Come è noto, nel Regno Unito esistono titoli onorifici distinti in base al sesso: Knight o Sir per gli uomini e Dame o Lady per le donne. Anche in italiano, non sarebbe affatto impossibile ricorrere a dama (del lavoro); anzi, devo all’amica Paola Villani la segnalazione di un “precedente” in questo senso: in un vecchio resoconto del Senato (seduta del 25 ottobre 1950), in cui si parla di ordini di cavalierato aboliti che concedevano, in modo truffaldino, titoli onorifici a pagamento, si legge questo passo: “ed offre per l’opere dell’ordine, per il grado di cavaliere o di dama non meno di 25 lire”. Un titolo ufficiale esige una decisione ufficiale, e dunque un intervento di carattere normativo, di natura politica e amministrativa. Non è detto peraltro che questo risolva completamente il problema. All’amica Maria Teresa Zanola, a cui è stata recentemente conferita (aprile 2021) l’onorificenza di Officier des Arts et des Lettres da parte del Ministero della Cultura francese (dopo la nomina nel 2013 a Chevalier di questo “ordine”), devo la notizia che l’Académie française, nella seduta del 28 febbraio 2019, ha approvato un rapporto su La féminisation des noms de métiers et de fonctions, che affronta esaurientemente l’argomento. Ma nel rapporto a un certo punto si legge: «si le Journal officiel recourt à des formes telles que “chevalière”, “officière” ou “commandeure”, celles-ci ne sont pas pour autant reçues dans l’usage» («se il Journal officiel [corrispondente alla “Gazzetta ufficiale”] ricorre a forme come chevalière, officière, commandeure, non per questo esse sono accolte nell’uso»).

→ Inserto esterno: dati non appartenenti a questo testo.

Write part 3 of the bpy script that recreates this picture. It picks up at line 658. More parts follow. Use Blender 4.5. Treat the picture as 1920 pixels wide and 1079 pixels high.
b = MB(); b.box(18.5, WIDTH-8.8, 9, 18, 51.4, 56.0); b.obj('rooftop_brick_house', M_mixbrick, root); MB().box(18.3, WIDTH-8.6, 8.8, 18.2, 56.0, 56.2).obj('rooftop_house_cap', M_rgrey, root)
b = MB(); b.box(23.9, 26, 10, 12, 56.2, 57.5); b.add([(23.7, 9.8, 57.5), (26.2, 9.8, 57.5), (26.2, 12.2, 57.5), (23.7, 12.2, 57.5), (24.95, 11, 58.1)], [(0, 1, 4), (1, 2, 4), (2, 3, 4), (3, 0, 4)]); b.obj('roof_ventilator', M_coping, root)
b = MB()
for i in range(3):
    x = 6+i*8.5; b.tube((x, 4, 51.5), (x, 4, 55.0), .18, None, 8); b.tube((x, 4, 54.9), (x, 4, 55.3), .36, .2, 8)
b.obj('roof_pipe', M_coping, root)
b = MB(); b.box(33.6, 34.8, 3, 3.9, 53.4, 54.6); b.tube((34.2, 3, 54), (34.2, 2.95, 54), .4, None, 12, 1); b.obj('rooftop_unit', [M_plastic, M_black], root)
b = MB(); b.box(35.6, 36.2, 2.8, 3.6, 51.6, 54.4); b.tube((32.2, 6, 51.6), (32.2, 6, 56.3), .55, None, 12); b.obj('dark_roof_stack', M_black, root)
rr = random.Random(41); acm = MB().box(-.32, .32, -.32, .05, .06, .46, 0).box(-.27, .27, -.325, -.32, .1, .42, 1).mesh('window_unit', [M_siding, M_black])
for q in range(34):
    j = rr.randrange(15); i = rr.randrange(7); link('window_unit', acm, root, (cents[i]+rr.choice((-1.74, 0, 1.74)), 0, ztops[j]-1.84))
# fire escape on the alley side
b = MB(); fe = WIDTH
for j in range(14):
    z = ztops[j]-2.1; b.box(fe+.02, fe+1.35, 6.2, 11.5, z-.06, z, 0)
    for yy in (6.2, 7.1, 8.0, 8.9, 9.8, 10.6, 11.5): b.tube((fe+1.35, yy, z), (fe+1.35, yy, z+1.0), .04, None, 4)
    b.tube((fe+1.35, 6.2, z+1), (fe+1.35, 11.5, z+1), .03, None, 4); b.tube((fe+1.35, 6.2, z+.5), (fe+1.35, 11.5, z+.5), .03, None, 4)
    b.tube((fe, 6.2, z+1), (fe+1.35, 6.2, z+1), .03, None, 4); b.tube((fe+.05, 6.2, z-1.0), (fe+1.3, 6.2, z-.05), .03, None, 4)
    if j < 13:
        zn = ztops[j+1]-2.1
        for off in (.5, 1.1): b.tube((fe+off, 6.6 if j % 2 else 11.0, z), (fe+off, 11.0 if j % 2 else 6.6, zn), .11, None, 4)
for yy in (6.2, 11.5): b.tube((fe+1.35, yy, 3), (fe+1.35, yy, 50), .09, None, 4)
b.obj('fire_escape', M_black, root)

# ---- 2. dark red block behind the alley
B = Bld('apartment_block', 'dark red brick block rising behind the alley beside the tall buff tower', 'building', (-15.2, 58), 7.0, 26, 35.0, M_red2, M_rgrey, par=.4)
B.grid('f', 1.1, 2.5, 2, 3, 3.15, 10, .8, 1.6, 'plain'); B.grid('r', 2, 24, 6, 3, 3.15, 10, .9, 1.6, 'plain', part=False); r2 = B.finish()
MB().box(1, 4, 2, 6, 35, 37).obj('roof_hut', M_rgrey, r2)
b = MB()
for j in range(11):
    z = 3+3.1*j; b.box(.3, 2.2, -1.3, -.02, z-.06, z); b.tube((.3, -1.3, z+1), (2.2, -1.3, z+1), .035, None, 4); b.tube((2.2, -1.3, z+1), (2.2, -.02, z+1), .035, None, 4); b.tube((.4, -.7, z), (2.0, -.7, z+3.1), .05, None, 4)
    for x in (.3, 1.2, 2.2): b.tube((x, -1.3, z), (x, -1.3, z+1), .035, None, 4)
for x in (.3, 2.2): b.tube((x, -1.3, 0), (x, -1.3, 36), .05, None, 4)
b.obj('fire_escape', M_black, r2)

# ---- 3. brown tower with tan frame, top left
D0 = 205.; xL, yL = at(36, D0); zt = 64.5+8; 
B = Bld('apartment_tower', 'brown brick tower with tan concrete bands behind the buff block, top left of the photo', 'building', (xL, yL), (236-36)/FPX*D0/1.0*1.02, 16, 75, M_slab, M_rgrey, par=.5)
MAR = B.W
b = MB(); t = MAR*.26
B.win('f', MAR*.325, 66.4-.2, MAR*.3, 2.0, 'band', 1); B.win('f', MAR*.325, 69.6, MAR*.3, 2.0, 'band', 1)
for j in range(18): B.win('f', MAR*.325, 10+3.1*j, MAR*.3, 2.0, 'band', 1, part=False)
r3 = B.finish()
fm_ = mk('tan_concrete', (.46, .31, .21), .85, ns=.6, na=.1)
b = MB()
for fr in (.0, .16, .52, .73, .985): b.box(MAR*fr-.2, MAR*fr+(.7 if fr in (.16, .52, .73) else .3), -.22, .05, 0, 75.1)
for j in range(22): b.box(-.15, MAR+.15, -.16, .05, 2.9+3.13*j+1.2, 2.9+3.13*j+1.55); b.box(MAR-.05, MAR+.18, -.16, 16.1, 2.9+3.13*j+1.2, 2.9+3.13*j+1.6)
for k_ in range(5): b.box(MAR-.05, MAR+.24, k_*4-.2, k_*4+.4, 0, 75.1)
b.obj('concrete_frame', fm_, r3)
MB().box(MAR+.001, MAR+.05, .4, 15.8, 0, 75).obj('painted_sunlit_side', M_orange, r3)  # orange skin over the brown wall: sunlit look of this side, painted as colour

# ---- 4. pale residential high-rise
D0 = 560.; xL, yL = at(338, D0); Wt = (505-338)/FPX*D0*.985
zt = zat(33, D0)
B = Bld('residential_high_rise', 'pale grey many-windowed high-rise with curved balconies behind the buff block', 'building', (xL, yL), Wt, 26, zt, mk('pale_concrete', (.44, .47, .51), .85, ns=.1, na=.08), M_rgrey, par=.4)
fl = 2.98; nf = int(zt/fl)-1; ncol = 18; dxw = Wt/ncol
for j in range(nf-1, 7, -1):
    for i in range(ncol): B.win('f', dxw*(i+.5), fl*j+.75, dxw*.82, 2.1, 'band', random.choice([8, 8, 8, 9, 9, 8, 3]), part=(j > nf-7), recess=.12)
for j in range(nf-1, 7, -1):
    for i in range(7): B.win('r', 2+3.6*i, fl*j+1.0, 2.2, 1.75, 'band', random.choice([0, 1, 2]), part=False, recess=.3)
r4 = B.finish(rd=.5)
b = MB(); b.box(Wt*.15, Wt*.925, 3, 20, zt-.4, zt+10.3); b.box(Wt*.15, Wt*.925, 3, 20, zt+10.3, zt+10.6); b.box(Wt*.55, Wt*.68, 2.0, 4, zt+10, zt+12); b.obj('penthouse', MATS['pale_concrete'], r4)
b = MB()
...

Tornando all’italiano, in assenza (o in attesa) di indicazioni ufficiali, possiamo dire che la lingua offre varie possibilità. L’antico femminile cavaliera potrebbe senz’altro essere fruibile, con valore puramente denotativo, in questo senso (con allineamento a coppie come cameriere/cameriera, infermiere/infermiera, ecc.). Ma ci si potrebbe anche limitare, in attesa di una decisione ufficiale, a mutare l’articolo in base al sesso: quindi il cavaliere e la cavaliere. La stessa cosa potrebbe dirsi per commendatore, anche se non ci sarebbe alcun problema di carattere grammaticale a usare commendatrice, registrato soltanto come arcaismo nello Zingarelli e nel GRADIT, per riferirsi a una donna che è stata insignita del titolo. Nel caso di Grand’ufficiale (o Grandufficiale), infine, sebbene i dizionari registrino la forma ufficialessa non solo nel senso di ‘moglie di un ufficiale’, ma anche in quello di ‘donna incaricata di un pubblico ufficio’ e, nell’esercito, di ‘ufficiale di sesso femminile’ (definizioni dello Zingarelli 2021, che data la parola al 1898), il ricorso alla stessa forma usata per il maschile (la Grandufficiale) ci pare senz’altro la scelta preferibile, tanto più che l’aggettivo corrispondente, ufficiale, vale per entrambi i generi grammaticali.